Trying to read through all of the fine print on your airline tickets for cancellation policies can be like trying to read a legal document, which in a sense it is.

Consumer Traveler recently ran a story about how it contacted airlines for their change fee policies regarding swine flu, and only United Airlines responded with a written policy. MSNBC also looked into such policies, and here's a rundown of what both sites reported:

AirTran Airways told the Atlanta Journal-Constitution it will waive any cancellation or change fees for people who can show a doctor's note saying they had swine flu.

United Airlines has a written policy that it will refund fees for a serious illness with a doctor's note stating inability to fly. According to MSNBC, Virgin America and Continental also have written policies waiving change fees for customers who can provide documentation of illness from their doctor.

Delta Air Lines told Consumer Traveler it works with ill passengers no a "case-by-case basis.

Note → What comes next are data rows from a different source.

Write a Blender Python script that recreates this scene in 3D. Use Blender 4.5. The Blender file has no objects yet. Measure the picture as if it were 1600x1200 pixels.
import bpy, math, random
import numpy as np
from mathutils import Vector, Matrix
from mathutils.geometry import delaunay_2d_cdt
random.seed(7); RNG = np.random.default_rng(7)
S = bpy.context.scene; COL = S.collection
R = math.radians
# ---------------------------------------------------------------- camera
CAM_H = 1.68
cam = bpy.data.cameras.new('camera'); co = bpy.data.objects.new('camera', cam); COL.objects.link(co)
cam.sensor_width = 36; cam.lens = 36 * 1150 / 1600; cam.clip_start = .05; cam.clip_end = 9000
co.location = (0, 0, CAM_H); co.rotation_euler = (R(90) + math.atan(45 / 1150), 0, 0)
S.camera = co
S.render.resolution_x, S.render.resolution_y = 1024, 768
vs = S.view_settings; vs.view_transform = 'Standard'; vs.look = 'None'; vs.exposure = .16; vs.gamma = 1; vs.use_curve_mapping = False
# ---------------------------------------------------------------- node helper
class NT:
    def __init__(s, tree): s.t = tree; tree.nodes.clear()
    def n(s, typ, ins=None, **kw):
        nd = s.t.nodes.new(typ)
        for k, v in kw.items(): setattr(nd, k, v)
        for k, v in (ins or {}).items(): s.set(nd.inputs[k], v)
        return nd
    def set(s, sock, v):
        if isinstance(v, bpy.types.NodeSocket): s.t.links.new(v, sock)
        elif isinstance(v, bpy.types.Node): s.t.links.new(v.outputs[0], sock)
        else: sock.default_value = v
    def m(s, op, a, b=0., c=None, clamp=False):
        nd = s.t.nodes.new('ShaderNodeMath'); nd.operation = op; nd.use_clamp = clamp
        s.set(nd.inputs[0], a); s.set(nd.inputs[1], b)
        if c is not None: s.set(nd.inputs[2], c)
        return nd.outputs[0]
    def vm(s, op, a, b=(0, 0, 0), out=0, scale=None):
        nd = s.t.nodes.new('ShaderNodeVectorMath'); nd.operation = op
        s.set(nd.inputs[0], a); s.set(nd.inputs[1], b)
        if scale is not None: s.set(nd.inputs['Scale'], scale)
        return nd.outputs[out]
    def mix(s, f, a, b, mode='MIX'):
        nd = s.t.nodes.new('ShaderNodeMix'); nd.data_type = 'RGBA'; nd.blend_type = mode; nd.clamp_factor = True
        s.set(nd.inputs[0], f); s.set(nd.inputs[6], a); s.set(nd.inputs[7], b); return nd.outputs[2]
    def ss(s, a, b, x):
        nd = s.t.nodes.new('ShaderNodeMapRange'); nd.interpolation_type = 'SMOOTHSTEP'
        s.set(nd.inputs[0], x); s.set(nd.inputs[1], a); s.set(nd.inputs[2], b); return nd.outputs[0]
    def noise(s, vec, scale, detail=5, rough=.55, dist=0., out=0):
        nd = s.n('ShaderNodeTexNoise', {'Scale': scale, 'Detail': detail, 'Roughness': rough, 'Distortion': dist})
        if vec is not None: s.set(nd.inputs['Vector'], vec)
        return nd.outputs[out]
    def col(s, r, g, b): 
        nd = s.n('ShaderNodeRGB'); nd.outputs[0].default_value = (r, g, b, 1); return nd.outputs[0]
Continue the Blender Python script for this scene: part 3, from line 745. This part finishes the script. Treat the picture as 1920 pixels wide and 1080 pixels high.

When a doctor note is supplied change fees will be waived and travel must be completed with one-year from the purchase date of the original ticket."

Again, Delta's change policy for swine flu wasn't in writing, only in an e-mail from a Delta spokesperson.

JetBlue and Northwest also handle change fees on a case-by-case basis, according to MSNBC.

MSNBC also points out that a non-refundable ticket on American or US Airways can be changed for illness for $150, plus the difference between the old and the new fares.

And best of all is that Southwest Airlines doesn't charge for canceling or changing a flight if you're sick.

That's got to be the easiest policy: No hassles from your airline if you're sick.